Loin de n'être qu'un souvenir du passé, on peut encore aujourd'hui croiser des Chiffon Cakes dans des épisodes de Mad Men mais surtout au Japon où il est toujours très populaire, notamment parfumé au thé matcha. Son orthographe a beau être "Shifon", cela ne trompe personne.

Et si vous voulez en savoir plus sur "Betty Crocker", nous ne pouvons que vous conseiller la lecture de "Finding Betty Crocker", qui retrace, avec recettes et énormément d'humour, la saga de la plus célèbre cuisinière n'ayant jamais existé. Un livre évidemment à feuilleter en croquant dans une part de Chiffon. Evidemment.

3 commentaires:

Jérôme (moins anonyme) a dit…

Vous êtes le deuxième site que je lis à parler de ce truc en une semaine... Vous pourriez au moins votre recette préférée

soyons-suave a dit…

On ne sera jamais trop à parler Chiffon. Mais il nous semble qu'un mot manque dans votre message Jérôme, non ?

soyons-suave a dit…

Au cas où il manque "donner" à la phrase "Vous pourriez au moins votre recette préférée", voici donc comment réaliser le seul et l'unique "Chiffon aux cerises et aux noix".

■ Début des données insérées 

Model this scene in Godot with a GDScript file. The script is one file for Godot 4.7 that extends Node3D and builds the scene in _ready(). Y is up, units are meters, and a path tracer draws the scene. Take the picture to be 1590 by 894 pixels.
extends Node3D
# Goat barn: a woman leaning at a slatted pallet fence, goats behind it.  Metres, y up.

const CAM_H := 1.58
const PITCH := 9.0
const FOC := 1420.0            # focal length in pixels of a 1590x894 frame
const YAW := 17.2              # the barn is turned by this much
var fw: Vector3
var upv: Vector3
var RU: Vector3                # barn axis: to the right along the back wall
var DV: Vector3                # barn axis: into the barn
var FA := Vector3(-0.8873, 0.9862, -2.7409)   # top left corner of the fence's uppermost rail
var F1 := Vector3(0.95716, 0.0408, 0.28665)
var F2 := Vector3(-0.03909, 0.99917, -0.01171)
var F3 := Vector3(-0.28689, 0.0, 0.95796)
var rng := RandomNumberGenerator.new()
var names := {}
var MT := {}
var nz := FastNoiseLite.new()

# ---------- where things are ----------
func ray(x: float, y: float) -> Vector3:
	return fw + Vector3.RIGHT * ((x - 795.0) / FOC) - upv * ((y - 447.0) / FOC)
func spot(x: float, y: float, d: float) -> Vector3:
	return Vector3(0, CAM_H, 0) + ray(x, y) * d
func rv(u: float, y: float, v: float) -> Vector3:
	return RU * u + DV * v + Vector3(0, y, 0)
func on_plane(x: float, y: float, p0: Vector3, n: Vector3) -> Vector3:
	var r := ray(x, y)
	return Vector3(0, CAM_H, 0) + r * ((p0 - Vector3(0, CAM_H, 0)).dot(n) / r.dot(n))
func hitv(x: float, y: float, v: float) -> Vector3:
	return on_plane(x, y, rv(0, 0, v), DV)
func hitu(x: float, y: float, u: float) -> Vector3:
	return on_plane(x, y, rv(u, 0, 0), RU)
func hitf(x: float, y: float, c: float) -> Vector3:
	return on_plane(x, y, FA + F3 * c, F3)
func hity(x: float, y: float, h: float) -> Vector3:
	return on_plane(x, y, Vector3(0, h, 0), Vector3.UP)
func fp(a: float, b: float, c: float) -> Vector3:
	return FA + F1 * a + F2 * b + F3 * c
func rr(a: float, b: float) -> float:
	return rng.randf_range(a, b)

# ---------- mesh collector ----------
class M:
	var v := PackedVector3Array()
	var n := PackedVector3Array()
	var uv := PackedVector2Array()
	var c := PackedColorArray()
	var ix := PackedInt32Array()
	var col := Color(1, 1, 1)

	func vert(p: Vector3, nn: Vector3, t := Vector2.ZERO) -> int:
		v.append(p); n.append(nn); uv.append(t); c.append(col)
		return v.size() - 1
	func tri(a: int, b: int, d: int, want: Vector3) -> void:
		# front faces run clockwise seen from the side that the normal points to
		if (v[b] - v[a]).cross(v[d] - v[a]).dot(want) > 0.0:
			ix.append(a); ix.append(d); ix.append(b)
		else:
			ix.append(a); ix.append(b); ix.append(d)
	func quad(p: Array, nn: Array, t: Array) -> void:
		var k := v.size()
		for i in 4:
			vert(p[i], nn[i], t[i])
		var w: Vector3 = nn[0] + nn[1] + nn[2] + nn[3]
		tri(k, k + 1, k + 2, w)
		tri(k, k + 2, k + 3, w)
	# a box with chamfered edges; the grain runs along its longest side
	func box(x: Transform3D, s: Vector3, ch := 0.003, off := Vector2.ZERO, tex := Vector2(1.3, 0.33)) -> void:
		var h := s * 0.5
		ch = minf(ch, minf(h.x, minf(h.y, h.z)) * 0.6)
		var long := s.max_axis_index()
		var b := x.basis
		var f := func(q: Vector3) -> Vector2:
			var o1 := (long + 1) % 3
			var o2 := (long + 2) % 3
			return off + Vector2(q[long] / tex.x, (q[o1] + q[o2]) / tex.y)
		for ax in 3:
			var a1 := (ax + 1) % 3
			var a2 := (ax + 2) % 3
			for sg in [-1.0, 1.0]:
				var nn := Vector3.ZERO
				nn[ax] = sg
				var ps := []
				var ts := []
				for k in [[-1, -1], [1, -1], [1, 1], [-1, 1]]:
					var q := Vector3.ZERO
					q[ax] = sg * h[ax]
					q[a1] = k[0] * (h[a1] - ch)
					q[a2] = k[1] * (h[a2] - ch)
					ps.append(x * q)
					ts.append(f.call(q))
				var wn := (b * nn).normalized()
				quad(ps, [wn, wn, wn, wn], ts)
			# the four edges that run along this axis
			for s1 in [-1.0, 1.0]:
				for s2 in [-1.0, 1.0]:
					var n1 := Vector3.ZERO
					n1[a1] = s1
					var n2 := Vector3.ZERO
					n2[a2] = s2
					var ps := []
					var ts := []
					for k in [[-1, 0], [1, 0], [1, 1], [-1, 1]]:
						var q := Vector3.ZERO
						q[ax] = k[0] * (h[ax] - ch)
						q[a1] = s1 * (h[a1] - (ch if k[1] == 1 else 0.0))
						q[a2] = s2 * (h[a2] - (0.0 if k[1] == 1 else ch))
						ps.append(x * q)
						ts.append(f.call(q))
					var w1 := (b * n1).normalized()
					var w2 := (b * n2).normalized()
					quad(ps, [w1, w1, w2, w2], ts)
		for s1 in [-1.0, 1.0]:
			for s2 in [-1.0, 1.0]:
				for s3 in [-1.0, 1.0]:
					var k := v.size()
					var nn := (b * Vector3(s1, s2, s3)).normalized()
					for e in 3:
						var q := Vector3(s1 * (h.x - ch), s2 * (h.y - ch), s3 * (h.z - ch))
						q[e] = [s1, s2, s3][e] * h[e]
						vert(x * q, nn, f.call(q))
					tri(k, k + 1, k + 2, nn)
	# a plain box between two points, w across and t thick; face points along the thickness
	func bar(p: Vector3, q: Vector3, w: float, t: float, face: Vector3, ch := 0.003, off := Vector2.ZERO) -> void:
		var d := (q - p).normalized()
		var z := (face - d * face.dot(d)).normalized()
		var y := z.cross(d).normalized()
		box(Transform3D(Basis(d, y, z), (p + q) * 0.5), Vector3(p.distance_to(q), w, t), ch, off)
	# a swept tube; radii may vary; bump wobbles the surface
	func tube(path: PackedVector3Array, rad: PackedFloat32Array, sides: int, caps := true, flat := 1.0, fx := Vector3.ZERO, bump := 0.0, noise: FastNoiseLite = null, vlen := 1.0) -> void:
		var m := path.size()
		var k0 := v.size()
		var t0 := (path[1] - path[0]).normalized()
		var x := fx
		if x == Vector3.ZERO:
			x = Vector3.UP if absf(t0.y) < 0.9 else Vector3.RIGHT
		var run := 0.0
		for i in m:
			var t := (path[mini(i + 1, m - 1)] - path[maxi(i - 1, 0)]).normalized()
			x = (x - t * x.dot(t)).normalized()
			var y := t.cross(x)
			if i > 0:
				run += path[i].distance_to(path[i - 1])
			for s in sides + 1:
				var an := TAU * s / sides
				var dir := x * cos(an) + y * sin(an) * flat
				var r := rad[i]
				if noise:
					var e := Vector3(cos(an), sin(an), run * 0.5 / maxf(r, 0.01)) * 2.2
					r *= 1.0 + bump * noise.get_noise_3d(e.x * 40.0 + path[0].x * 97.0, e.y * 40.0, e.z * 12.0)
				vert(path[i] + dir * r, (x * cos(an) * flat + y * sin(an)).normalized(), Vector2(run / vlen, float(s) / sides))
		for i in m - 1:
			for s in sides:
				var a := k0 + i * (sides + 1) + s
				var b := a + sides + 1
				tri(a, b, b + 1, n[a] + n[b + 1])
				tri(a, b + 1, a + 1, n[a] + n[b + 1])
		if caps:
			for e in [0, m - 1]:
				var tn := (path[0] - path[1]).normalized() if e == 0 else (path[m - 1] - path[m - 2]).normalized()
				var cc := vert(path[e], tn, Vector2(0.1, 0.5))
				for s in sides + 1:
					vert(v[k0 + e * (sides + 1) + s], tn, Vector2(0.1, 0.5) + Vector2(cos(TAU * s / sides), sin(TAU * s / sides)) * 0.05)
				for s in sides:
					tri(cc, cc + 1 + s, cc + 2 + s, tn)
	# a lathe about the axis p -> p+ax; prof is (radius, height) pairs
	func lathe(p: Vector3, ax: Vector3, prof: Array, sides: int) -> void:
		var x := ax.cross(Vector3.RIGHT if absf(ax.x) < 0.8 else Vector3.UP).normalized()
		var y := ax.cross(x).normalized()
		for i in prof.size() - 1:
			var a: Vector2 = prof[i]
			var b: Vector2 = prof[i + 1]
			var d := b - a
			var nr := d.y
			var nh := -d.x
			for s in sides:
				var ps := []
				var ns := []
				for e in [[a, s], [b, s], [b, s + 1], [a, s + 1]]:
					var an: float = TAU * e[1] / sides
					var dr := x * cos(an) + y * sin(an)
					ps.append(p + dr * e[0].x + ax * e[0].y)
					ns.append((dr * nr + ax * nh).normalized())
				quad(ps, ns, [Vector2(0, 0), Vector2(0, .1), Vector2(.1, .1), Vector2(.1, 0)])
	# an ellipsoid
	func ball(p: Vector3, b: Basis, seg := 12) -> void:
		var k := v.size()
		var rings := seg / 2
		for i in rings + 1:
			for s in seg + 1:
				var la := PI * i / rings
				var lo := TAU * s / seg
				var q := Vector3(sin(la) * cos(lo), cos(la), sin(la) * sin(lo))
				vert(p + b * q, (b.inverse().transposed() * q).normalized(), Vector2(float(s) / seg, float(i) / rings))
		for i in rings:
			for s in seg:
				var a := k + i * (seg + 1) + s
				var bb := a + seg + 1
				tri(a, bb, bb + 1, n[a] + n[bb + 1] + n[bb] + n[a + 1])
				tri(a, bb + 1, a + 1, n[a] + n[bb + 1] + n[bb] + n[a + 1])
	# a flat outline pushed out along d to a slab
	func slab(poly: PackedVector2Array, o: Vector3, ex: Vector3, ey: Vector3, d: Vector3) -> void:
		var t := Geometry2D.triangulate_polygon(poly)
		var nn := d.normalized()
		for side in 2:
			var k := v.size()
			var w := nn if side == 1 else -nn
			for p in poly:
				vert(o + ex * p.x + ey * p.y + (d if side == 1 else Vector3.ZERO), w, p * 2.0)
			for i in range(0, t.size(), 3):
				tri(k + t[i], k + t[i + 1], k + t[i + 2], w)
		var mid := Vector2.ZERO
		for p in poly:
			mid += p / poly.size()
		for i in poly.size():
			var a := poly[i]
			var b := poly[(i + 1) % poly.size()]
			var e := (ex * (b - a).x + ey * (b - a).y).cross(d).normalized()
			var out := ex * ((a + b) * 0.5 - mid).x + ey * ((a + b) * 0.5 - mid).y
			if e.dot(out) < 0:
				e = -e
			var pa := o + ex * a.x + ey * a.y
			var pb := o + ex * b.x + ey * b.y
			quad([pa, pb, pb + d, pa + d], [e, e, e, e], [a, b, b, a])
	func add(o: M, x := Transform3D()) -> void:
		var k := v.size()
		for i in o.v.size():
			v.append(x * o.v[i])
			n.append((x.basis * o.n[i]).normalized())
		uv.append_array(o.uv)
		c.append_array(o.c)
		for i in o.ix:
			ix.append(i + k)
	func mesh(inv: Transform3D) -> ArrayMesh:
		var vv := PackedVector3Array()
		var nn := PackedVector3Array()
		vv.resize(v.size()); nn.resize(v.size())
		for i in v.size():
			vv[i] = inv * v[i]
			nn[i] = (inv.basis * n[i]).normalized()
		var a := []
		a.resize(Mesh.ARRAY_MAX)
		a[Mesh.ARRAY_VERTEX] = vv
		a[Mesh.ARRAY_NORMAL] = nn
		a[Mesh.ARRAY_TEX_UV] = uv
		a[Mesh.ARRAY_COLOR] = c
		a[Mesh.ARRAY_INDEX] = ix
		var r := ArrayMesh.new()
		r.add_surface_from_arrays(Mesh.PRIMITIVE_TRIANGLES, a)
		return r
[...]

1. Mélanger 2 cups 1/4 de farine, 1 cas de levure et 1 cup de sucre. Ajouter 1/2 cup d'huile neutre (colza, tournesol par exemple), 8 jaunes d'oeufs, 1/2 cup d'eau, 1/4 cup de jus de cerises et 2 cac d'extrait de vanille. Mélanger le tout.

2. Dans un autre récipient, battre en neige les 8 blancs d'oeufs avec 1/2 cac de crème de tartre (ou bicarbonate). Ajouter et mélanger au précédent appareil.

3. Ajouter maintenant 3/4 de cup de cerises maraschino (sans les queues, ah ah) et 3/4 de cup de noix concassées.

4. Verser le mélange homogénéisé dans un moule à savarin plutôt haut (un tube pan) préalablement tapissé de papier sulfurisé et cuire 50 à 60mn dans un four chaud à 170°, que vous aurez évidemment préchauffé.

5. Sortir du four, retourner le moule et laisser refroidir. Glacez un fois froid d'un mélange d'1 cup de creamcheese (Philadelphia), 4 cups de sucre glace et 1 cas d'extrait de vanille, battus ensemble à vitesse réduite.

Voilà. Suavement décadent. Mais étrangement assez léger.